Elazığ Hak Adalet ve Kardeşlik Platformu (ELHAK), ülke gündemiyle ilgili değerlendirmelerde bulundu. Basın açıklamasını dönem sözcüsü Metin Kılıç okudu.
Ocak
ayı içerisinde ülke gündemini meşgul eden konulardan biri, kadına yönelik
şiddetin engellenmesi gibi haklı bir gerekçeyle hazırlanmış ancak içerdiği bazı
maddelerin ifsat edici uygulamalarıyla aile birliğini ve toplumsal ahlakı hedef
alan bir mahiyete bürünmüş “İstanbul Anlaşması” olduğunu belirten basın
açıklamasında şu ifadelere yer verildi.
ETCEP “cinsiyetsiz tuvalet” noktasına kadar varan bir projedir
“Bu anlaşma çerçevesinde Milli Eğitim
Bakanlığı’nca yürütülen Eğitimde Toplumsal Cinsiyet Eşitliğinin Geliştirilmesi
Projesi (ETCEP) dini ve milli değerlerimizi ayaklar altına alacak bir mahiyet
taşımaktadır.
162 okulumuzda pilot uygulamaları gerçekleştirilen,
binlerce diyanet personelinin dahi projeyi uygulamaya yönelik eğitime alındığı
bu proje, ahlaki değerlerlerimizi yıkıcı bir nitelik taşımaktadır.
Toplumsal Cinsiyet Eşitliği uygulamalarının bugün
Belçika, ABD, İsveç, İngiltere, Kanada gibi ülkelerde “cinsiyetsiz tuvalet”
noktasına kadar vardığını ifade etmemiz bu projenin varabileceği toplumsal
yozlaşmanın boyutlarının anlaşılması için yeterlidir.
Bu gayri ahlaki proje ve bunun dayanağı olan İstanbul
Sözleşmesi derhal iptal edilmelidir.” denildi.
Terör örgütleriyle bağlantılı olduğuna dair önemli kısmından beraat kararı verilmiş iddia dosyalarıyla yaklaşık bir yıldır tek kişilik odada tutuklu bulundurulan Alpaslan Kuytul’un üç gün süren duruşma neticesinde tahliye edilmesi ve bir gün geçmeden tekrar tutuklanması, tahliye sırasında kendisini karşılayanlara yönelik konuşmasının polis sirenleriyle bastırılmaya çalışılması tahrik edici anormal uygulamalar olarak dikkat çektiğini belirten basın açıklamasının devamında;
Alpaslan Kuytul ve Camiasına karşı anlamsız tahriklerle kim neyi
amaçlamaktadır
“Toplumsal
huzura hizmet etmeyen ve iyi niyet barındırmayan bu anormal uygulamalar ve
anlamsız tahriklerle kimin, neyi amaçladığı anlaşılamamaktadır.
Alpaslan Kuytul
hakkında hazırlanmış suç dosyaları haklı gerekçe ve yeterli delil içeriyorsa
hukuk çerçevesinde gereği yapılmalı, değilse yine hukuk gereği özgür
bırakılmalıdır.”
Gözaltına
alınan kadınların nezarethanede Başörtülerinin Çıkarılması
Gözaltına
alınan kadınların nezarethanede başörtülerinin çıkartıldığına dair haberler ve
İçişleri Bakanı Soylu’nun “Bu uygulamanın tedbir amaçlı gerçekleştirdiğine
dair” bu konuyu doğrulayıcı açıklamaları, toplum vicdanını yaraladığını
belirten Kılıç şunları ifade etti;
“Suç ve
suçluyla mücadelede hukuk kurallarına riayet edilmeli, temel hakların
korunmasına özen gösterilmelidir.
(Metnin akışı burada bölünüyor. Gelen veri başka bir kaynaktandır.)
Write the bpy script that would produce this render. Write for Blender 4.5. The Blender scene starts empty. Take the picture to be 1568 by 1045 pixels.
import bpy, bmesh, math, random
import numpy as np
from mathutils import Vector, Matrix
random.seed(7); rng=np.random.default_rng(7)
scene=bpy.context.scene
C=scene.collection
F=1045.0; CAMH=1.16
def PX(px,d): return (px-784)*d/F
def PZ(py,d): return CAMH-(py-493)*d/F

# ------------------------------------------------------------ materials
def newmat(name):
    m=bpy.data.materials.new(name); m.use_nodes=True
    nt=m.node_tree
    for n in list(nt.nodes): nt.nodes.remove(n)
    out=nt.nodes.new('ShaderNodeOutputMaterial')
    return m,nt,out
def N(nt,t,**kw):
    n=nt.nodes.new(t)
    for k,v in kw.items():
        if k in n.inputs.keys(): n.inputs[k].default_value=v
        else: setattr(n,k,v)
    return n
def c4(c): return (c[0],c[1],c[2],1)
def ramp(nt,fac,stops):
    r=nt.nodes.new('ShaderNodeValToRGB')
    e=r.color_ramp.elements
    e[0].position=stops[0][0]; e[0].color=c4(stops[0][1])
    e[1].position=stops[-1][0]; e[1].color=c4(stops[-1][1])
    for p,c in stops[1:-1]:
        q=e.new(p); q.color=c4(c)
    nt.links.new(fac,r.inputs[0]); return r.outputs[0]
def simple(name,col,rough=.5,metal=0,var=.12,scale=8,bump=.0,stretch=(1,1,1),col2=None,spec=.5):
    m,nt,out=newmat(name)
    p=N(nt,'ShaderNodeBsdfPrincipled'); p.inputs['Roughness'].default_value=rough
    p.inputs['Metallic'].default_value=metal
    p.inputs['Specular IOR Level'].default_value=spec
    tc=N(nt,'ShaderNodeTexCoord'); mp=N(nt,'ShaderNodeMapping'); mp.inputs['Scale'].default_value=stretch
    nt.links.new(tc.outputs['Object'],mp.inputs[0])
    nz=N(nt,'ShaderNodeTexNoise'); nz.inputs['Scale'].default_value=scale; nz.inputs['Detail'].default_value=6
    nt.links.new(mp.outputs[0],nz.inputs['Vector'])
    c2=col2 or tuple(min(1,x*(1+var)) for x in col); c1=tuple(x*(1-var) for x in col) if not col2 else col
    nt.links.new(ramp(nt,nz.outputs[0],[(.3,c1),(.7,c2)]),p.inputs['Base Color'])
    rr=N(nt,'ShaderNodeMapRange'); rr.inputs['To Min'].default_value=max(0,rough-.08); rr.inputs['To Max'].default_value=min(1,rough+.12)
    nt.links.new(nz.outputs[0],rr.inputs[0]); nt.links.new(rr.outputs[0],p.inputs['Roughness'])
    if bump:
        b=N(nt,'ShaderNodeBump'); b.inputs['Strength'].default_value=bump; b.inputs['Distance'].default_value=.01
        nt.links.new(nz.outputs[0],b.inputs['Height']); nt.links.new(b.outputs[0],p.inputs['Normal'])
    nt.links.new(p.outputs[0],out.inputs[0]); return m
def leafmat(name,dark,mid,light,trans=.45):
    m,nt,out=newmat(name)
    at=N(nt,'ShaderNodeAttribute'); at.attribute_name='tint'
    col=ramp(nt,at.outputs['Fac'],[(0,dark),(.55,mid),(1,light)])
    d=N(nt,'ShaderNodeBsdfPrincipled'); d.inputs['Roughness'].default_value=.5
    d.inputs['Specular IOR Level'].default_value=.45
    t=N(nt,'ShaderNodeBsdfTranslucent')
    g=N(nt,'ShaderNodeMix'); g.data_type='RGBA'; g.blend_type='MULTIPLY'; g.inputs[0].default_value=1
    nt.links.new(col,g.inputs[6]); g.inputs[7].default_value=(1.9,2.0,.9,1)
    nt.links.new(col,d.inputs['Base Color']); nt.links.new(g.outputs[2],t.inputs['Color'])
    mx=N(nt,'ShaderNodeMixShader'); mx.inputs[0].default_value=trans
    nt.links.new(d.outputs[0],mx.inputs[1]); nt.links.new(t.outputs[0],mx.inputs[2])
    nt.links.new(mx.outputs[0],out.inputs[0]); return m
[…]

Sayın Bakan’ın açıklamasında kendisinin de
ifade ettiği gibi hatırlatalım ki “kadın meselesi daha hassas bir meseledir”.
Bir temel hak ihlali olan bu kabul edilemez uygulamadan derhal vazgeçilmelidir.
Başta Yemen
ve Doğu Türkistan yürekleri kanatmaktadır.
Yemen’de
uygulanan katliamlar ve Doğu Türkistan’da Uygur Türklerine yönelik Çin
yönetiminin gerçekleştirdiği vahşi baskı ve asimilasyon uygulamaları bütün
Müslümanların yüreğini kanatmaya devam ettiğini belirten açıklamanın devamında;
“Geçtiğimiz ay Yemen’e maddi yardım elini
uzatan ve Doğu Türkistan’ın yanında olduğunu haykıran Elazığ halkına
şükranlarımızı sunuyor, bu zulümlerin karşısında hassas bir duruş sergileyen
yöneticilerimizin bu zulümlerin engellenmesi için uluslar arası arenada daha
etkin rol üstlenmelerini bekliyoruz.” denildi.